> **Stored records**:

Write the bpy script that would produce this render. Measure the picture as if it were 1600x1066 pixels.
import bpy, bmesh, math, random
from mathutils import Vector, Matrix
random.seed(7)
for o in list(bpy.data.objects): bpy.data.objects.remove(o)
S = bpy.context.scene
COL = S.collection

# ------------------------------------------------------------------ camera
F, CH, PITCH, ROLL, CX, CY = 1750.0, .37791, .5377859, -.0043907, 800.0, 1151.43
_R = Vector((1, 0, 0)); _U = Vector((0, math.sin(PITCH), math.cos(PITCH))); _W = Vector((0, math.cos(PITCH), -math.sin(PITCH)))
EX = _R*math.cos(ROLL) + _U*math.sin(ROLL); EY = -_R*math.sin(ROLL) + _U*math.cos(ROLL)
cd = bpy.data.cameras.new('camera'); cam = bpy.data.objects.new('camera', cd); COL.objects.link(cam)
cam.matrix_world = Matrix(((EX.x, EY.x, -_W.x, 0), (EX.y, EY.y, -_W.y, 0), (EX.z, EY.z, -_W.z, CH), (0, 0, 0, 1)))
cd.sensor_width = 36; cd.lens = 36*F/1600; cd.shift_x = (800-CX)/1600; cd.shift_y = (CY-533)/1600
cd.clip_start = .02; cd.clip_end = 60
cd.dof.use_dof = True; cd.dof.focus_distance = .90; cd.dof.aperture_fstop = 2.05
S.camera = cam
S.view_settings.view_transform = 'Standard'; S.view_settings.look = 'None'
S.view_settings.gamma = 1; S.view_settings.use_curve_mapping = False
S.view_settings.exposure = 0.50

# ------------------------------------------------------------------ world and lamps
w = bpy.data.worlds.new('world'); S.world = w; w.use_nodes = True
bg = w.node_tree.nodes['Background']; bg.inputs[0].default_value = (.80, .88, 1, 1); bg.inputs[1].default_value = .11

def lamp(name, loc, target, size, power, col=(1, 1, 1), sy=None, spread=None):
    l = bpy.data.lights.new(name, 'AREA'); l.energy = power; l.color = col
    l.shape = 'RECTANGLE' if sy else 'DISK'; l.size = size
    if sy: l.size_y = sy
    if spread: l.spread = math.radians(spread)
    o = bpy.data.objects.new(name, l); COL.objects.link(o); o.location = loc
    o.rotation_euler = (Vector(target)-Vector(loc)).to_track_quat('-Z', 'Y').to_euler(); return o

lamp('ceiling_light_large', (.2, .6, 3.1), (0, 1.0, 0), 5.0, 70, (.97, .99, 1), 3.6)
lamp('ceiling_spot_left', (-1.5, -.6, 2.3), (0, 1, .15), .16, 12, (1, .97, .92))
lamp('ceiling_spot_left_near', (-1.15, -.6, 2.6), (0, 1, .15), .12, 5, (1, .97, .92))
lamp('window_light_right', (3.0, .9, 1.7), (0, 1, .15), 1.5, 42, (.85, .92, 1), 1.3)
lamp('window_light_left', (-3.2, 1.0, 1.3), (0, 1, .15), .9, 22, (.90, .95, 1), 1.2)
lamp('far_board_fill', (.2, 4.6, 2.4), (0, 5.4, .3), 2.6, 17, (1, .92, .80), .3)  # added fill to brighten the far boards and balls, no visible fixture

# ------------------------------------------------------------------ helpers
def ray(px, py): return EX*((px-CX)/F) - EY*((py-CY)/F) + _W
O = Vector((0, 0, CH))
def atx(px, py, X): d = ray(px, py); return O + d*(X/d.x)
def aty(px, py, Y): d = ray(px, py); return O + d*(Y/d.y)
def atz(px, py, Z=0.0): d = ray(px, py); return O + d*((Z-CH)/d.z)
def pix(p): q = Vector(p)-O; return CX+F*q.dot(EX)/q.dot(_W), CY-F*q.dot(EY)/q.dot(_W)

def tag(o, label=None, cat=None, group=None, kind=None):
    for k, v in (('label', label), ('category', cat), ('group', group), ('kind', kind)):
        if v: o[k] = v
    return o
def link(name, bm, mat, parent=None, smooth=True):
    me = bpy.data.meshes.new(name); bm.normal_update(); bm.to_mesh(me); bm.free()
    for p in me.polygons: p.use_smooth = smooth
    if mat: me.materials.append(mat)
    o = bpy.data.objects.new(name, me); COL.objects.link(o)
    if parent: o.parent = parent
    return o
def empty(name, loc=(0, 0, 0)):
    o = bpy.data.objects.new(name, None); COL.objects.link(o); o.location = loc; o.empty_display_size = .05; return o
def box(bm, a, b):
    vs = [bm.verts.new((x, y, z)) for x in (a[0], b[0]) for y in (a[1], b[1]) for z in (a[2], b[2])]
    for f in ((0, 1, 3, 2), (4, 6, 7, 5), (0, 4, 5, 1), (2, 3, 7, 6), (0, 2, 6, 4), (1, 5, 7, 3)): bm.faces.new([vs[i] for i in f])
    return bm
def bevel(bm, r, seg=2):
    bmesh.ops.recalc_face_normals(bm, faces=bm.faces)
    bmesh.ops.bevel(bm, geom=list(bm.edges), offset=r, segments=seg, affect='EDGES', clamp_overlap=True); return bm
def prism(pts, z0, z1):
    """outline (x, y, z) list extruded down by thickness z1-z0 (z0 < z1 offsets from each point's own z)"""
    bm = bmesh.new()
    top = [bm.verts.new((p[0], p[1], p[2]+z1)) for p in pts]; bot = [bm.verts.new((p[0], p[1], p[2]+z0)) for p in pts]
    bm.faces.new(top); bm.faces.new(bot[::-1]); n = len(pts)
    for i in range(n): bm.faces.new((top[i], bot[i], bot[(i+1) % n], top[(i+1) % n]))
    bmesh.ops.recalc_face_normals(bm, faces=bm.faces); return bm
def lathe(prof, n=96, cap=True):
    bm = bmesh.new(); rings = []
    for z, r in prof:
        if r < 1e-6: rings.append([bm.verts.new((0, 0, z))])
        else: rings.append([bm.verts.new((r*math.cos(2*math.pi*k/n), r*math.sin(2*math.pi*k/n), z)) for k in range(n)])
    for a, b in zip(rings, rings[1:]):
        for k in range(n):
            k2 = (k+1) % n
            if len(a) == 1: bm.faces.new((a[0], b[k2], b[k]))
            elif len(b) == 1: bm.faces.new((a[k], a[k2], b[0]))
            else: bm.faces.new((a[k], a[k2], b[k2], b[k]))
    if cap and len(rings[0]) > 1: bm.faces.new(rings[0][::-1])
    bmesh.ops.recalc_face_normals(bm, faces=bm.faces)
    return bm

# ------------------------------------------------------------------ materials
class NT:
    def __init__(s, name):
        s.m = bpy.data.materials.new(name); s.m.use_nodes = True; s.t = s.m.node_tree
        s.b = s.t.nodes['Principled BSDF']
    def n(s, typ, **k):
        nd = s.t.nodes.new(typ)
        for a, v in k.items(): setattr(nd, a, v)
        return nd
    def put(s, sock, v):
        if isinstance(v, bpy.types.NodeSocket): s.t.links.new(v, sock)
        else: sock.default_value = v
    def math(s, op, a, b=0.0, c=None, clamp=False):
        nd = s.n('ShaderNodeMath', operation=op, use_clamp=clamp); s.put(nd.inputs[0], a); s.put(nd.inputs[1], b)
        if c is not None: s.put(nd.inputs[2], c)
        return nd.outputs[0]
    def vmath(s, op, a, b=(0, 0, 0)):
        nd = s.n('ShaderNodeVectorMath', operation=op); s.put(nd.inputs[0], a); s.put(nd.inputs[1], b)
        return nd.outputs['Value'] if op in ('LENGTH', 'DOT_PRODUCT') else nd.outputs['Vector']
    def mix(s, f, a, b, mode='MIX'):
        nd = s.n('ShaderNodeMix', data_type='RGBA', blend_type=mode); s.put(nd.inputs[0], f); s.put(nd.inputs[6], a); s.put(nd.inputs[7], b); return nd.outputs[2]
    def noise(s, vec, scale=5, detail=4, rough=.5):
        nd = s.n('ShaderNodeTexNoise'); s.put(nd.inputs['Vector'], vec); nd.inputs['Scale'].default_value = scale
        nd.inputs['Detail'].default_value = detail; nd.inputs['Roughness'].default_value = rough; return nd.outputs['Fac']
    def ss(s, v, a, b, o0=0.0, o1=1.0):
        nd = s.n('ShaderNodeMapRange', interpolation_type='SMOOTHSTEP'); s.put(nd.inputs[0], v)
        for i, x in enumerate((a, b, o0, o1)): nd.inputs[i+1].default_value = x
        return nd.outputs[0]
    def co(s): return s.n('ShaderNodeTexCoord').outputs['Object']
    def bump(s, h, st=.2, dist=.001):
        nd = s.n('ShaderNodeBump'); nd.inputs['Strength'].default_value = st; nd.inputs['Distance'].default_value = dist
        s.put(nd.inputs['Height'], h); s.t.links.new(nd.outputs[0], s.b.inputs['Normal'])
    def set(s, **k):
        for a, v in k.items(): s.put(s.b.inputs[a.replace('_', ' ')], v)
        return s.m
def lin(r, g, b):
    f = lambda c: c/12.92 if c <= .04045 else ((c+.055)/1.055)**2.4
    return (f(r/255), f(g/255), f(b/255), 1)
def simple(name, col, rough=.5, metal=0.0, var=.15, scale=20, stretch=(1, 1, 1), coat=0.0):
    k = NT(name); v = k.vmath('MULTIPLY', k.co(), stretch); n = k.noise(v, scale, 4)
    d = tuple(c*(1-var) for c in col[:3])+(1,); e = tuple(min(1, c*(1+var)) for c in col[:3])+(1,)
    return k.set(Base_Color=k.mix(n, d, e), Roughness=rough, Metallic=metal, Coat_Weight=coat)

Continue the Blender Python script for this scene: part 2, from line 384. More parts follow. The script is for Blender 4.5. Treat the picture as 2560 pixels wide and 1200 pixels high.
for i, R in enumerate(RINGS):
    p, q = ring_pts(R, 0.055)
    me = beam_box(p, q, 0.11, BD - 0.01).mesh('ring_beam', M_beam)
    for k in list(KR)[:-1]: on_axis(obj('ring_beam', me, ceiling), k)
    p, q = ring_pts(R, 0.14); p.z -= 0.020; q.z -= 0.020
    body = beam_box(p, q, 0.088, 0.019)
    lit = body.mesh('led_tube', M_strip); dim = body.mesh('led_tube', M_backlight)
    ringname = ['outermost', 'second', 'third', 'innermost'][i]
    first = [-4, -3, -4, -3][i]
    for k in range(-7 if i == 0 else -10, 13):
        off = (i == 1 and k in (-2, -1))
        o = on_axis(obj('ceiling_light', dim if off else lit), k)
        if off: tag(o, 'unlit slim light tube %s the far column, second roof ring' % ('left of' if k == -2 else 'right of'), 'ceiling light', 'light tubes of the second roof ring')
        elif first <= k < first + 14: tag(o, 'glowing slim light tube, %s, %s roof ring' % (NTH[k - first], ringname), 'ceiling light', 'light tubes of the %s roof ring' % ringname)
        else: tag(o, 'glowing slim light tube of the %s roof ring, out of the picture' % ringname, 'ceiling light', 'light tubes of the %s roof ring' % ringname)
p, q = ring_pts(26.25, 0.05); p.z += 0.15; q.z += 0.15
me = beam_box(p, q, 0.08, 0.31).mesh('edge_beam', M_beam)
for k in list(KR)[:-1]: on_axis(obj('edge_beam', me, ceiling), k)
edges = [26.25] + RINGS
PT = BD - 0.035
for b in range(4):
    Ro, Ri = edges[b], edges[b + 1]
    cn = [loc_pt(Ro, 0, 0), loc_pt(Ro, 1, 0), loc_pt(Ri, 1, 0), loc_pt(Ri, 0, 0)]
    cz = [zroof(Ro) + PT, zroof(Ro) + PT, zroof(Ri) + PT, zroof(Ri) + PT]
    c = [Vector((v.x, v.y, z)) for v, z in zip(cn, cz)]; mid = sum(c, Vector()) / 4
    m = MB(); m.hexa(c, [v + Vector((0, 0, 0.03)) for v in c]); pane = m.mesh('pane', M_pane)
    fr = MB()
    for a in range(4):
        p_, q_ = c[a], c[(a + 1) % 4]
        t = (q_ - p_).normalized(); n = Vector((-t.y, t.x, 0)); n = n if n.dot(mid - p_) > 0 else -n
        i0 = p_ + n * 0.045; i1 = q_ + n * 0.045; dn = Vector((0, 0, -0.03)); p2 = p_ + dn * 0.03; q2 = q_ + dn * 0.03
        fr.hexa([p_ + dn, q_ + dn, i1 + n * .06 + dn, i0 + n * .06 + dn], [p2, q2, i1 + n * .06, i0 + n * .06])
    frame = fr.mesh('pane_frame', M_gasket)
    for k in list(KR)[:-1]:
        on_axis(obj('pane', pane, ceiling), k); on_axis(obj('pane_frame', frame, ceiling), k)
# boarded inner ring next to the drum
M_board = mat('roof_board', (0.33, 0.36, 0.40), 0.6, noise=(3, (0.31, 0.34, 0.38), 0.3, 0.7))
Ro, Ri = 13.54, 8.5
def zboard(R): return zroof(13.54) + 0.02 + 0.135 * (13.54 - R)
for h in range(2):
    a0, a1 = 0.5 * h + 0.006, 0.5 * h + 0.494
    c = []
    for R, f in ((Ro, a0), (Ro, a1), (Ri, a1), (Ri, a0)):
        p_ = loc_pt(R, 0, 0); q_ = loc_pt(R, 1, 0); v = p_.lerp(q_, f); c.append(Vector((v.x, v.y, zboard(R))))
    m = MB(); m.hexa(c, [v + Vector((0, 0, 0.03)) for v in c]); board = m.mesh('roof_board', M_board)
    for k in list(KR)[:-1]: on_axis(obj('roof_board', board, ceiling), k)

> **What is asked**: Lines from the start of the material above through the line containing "COL = S.collection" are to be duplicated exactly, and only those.

> **Solution to the problem**:
Write the bpy script that would produce this render. Measure the picture as if it were 1600x1066 pixels.
import bpy, bmesh, math, random
from mathutils import Vector, Matrix
random.seed(7)
for o in list(bpy.data.objects): bpy.data.objects.remove(o)
S = bpy.context.scene
COL = S.collection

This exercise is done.